Task prompt – Reproduce the listing below exactly, beginning with its first line and ending with the line that holds "mb.build('strap_anchor', M['strap'], ch, bevel=.0015)"; pictures are not part of the copy.

Provided data –
───

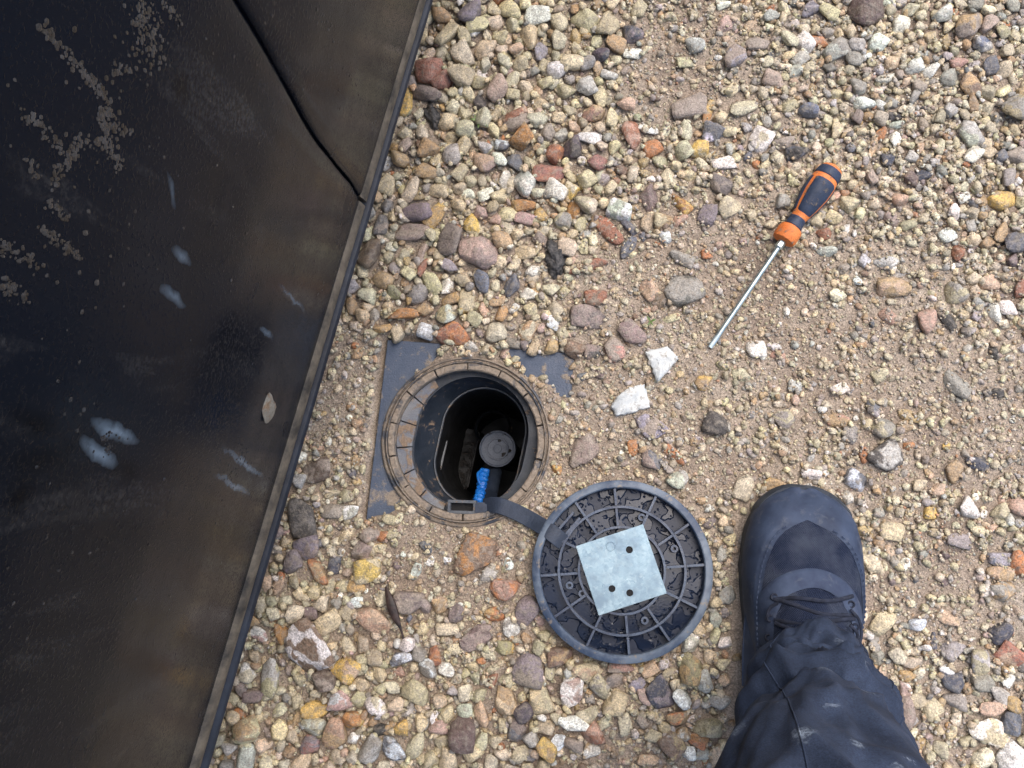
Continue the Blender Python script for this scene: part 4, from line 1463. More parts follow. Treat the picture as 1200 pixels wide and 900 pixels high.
MB().add([np.array(v) + pz(578, 502, -.165) for v in vs], fs).build('retaining_ring', M['black'], ch)
# short grey pipe next to the blue tag
vs, fs = tube([pz(580, 553, -.13), pz(577, 566, -.11), pz(574, 580, -.09)], [.008, .0085, .008], 16)
MB().add(vs, fs).build('pipe_stub', M['strap'], ch)
# knotted bright blue tag
path = spline([pz(568.5, 550, -.105), pz(566, 561, -.098), pz(564, 573, -.090), pz(561, 584, -.082), pz(559, 592, -.076)], 40)
rad = [.0040 + .0016 * abs(math.sin(q_ * .75)) + .0006 * random.random() for q_ in range(40)]
rad[0] = .002; rad[-1] = .002
vs, fs = tube(path, rad, 14, .75)
vs = [np.array(v) + np.random.default_rng(i).normal(0, .00035, 3) for i, v in enumerate(vs)]
bt = MB().add(vs, fs).build('blue_tag', M['blue'], ch)
vs, fs = tube(spline([pz(564, 551, -.100), pz(560, 556, -.094), pz(562, 566, -.090), pz(567, 574, -.088), pz(562, 590, -.076)], 24), .0016, 8)
MB().add(vs, fs).build('tie_loop', M['blue'], bt)
# latch bracket on the near side of the rim, with its slot
bx_, by_ = np.array([math.cos(.03), -math.sin(.03), 0]), np.array([math.sin(.03), math.cos(.03), 0])
mb = MB(); C0 = pz(542, 594, -.004)
for du, dv, hu, hv in ((0, .0052, .0140, .0014), (0, -.0052, .0140, .0014), (-.0126, 0, .0014, .0040), (.0126, 0, .0014, .0040)):
    box_mb(mb, C0 + bx_ * du + by_ * dv, bx_, by_, (0, 0, 1), hu, hv, .005)
lb = mb.build('latch_bracket', M['lip'], ch)
mb = MB(); box_mb(mb, C0 + np.array([0, 0, -.003]), bx_, by_, (0, 0, 1), .0114, .0040, .002)
mb.build('latch_slot', M['hole'], lb)
mb = MB(); box_mb(mb, pz(568, 596, -.003), bx_, by_, (0, 0, 1), .0105, .006, .005)
mb.build('strap_anchor', M['strap'], ch, bevel=.0015)

# ------------------------------------------------------------------ the lid, upside down on the gravel
LZ = .0075
lid = empty('chamber_lid', at(728, 668, LZ), Euler((math.radians(-2.0), math.radians(1.2), math.radians(4))))
tag(lid, 'round ribbed dark plastic lid lying upside down with a galvanised plate', 'lid')
LR = .0843
vs, fs = lathe([(.0, -.003), (LR - .004, -.003), (LR - .001, -.0005), (LR - .001, .0015), (LR - .006, .002), (.0, .002)], 96)
sharp(mesh_obj('base_disc', vs, fs, M['wetlid'], lid), 40)
vs, fs = lathe([(LR - .0078, .0012), (LR - .0076, .0120), (LR - .0066, .0130), (LR - .0014, .0130), (LR - .0002, .0120), (LR, .0100), (LR, -.001), (LR - .002, -.003)], 128)
vs = [(v[0], v[1], v[2] + (.0005 * math.sin(9 * math.atan2(v[1], v[0])) if v[2] > .011 else 0)) for v in vs]
sharp(mesh_obj('rim', vs, fs, M['lidrim'], lid), 40)
for rr, hh in ((.0590, .0106), (.0400, .0106)):
    vs, fs = lathe([(rr - .0013, .0015), (rr - .0011, hh), (rr + .0011, hh), (rr + .0013, .0015)], 96)
    sharp(mesh_obj('ring_rib', vs, fs, M['lidrib'], lid), 40)
for k in range(12):
    a_ = math.radians(30 * k)
    ax = np.array([math.cos(a_), math.sin(a_), 0]); ay = np.array([-math.sin(a_), math.cos(a_), 0])
    mb = MB()
    for r0, r1 in ((.0415, .0576), (.0604, LR - .0080)):
        A = []
        for r_ in (r0, r1):
            A.append([ax * r_ + ay * w_ + np.array([0, 0, z_]) for w_, z_ in ((-.0013, .0015), (-.0011, .0110), (.0011, .0110), (.0013, .0015))])
        mb.add(*loft(A, True, True))
    mb.build('radial_rib', M['lidrib'], lid)
# short cross ribs that stop the strap slot
for dd in (-.012, .004):
    ax = np.array([math.cos(2.35), math.sin(2.35), 0]); ay = np.array([-ax[1], ax[0], 0])
    mb = MB(); box_mb(mb, ax * (.067 + dd * .5) + np.array([0, 0, .006]), ay, ax, (0, 0, 1), .011, .0011, .0045)
    mb.build('slot_rib', M['lidrib'], lid)
for a_, r_ in ((18, .0535), (192, .0510), (206, .0430), (-70, .050), (64, .053)):
    c_ = np.array([math.cos(math.radians(a_)) * r_, math.sin(math.radians(a_)) * r_, 0])
    vs, fs = lathe([(.0014, .0020), (.0016, .0085), (.0036, .0085), (.0039, .0018)], 24)
    MB().add([np.array(v) + c_ for v in vs], fs).build('screw_boss', M['lidrib'], lid)
# galvanised square plate on top of the ribs
gp_rot = math.radians(18 - 4)
hs = .0332
mb = MB()
ax = np.array([math.cos(gp_rot), math.sin(gp_rot), 0]); ay = np.array([-math.sin(gp_rot), math.cos(gp_rot), 0])
box_mb(mb, ax * -.0006 + ay * .001 + np.array([0, 0, .0126]), ax, ay, (0, 0, 1), hs, hs, .0009)
gal = mb.build('galvanised_plate', M['galv'], lid, bevel=.0004)
for (zx, zy), rr in (((472, 355), .0031), ((400, 507), .0030), ((470, 523), .0030)):
    c_ = np.array([(zx - 441) / 3.46 * .00081, -(zy - 436) / 3.46 * .00081, 0])
    ca, sa = math.cos(math.radians(-4)), math.sin(math.radians(-4))
    c_ = np.array([c_[0] * ca - c_[1] * sa, c_[0] * sa + c_[1] * ca, .01355])
    vs, fs = lathe([(.0, .0), (rr - .0006, .0), (rr - .0004, .0006), (rr, .0006), (rr + .0002, .0)], 24)
    MB().add([np.array(v) + c_ for v in vs], fs).build('fixing_hole', M['hole'], gal)
c_ = np.array([-.0085, .0225, .01355])
vs, fs = lathe([(.0036, 0), (.0038, .0003), (.0043, .0003), (.0045, 0)], 28)
MB().add([np.array(v) + c_ for v in vs], fs).build('stamped_ring', M['galv'], gal)
# strap from the chamber to the lid: a flat tongue
Lm = Matrix.LocRotScale(lid.location, lid.rotation_euler, None)
inv = np.array(Lm.inverted())
def lidl(P_): return (inv @ np.array([*P_, 1.0]))[:3]
path = spline([at(566, 592, -.002), at(582, 592, .007), at(600, 598, .009), at(622, 609, .0115), at(640, 620, .0185), at(652, 629, .0195), at(661, 636, .0165)], 30)
rings = []
for i, p in enumerate(path):
    tn = path[min(i + 1, 29)] - path[max(i - 1, 0)]; tn[2] = 0; tn /= np.linalg.norm(tn)
    sd_ = np.array([-tn[1], tn[0], 0]); hw_ = .0078 if i > 3 else .0062 + .0005 * i
    rings.append([lidl(p + sd_ * hw_ * u_ + np.array([0, 0, w_])) for u_, w_ in ((-1, -.001), (1, -.001), (1, .0006), (.92, .0012), (-.92, .0012), (-1, .0006))])
vs, fs = loft(rings, True, True)
mesh_obj('strap', vs, fs, M['strap'], lid, False)

# ------------------------------------------------------------------ screwdriver
A0 = at(832, 407, .0075); A1 = at(978, 194, .019)
L = float(np.linalg.norm(A1 - A0))
dz_ = (A1 - A0) / L
dx_ = np.cross(dz_, [0, 0, 1.0]); dx_ /= np.linalg.norm(dx_)
dy_ = np.cross(dx_, dz_)
if dy_[2] < 0: dx_, dy_ = -dx_, -dy_
sdv = empty('screwdriver', A0)
tag(sdv, 'screwdriver with dark blue and orange handle lying on the gravel', 'screwdriver')
def sl(r, a_, s_): return dx_ * r * math.cos(a_) + dy_ * r * math.sin(a_) + dz_ * s_
def slathe(pr, N=36, a0=0, a1=2 * math.pi, closed=False):
    vs, fs = lathe(pr, N, a0, a1, closed)
    return [dx_ * v[0] + dy_ * v[1] + dz_ * v[2] for v in vs], fs
S = L / .218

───

Answer for the task –
Continue the Blender Python script for this scene: part 4, from line 1463. More parts follow. Treat the picture as 1200 pixels wide and 900 pixels high.
MB().add([np.array(v) + pz(578, 502, -.165) for v in vs], fs).build('retaining_ring', M['black'], ch)
# short grey pipe next to the blue tag
vs, fs = tube([pz(580, 553, -.13), pz(577, 566, -.11), pz(574, 580, -.09)], [.008, .0085, .008], 16)
MB().add(vs, fs).build('pipe_stub', M['strap'], ch)
# knotted bright blue tag
path = spline([pz(568.5, 550, -.105), pz(566, 561, -.098), pz(564, 573, -.090), pz(561, 584, -.082), pz(559, 592, -.076)], 40)
rad = [.0040 + .0016 * abs(math.sin(q_ * .75)) + .0006 * random.random() for q_ in range(40)]
rad[0] = .002; rad[-1] = .002
vs, fs = tube(path, rad, 14, .75)
vs = [np.array(v) + np.random.default_rng(i).normal(0, .00035, 3) for i, v in enumerate(vs)]
bt = MB().add(vs, fs).build('blue_tag', M['blue'], ch)
vs, fs = tube(spline([pz(564, 551, -.100), pz(560, 556, -.094), pz(562, 566, -.090), pz(567, 574, -.088), pz(562, 590, -.076)], 24), .0016, 8)
MB().add(vs, fs).build('tie_loop', M['blue'], bt)
# latch bracket on the near side of the rim, with its slot
bx_, by_ = np.array([math.cos(.03), -math.sin(.03), 0]), np.array([math.sin(.03), math.cos(.03), 0])
mb = MB(); C0 = pz(542, 594, -.004)
for du, dv, hu, hv in ((0, .0052, .0140, .0014), (0, -.0052, .0140, .0014), (-.0126, 0, .0014, .0040), (.0126, 0, .0014, .0040)):
    box_mb(mb, C0 + bx_ * du + by_ * dv, bx_, by_, (0, 0, 1), hu, hv, .005)
lb = mb.build('latch_bracket', M['lip'], ch)
mb = MB(); box_mb(mb, C0 + np.array([0, 0, -.003]), bx_, by_, (0, 0, 1), .0114, .0040, .002)
mb.build('latch_slot', M['hole'], lb)
mb = MB(); box_mb(mb, pz(568, 596, -.003), bx_, by_, (0, 0, 1), .0105, .006, .005)
mb.build('strap_anchor', M['strap'], ch, bevel=.0015)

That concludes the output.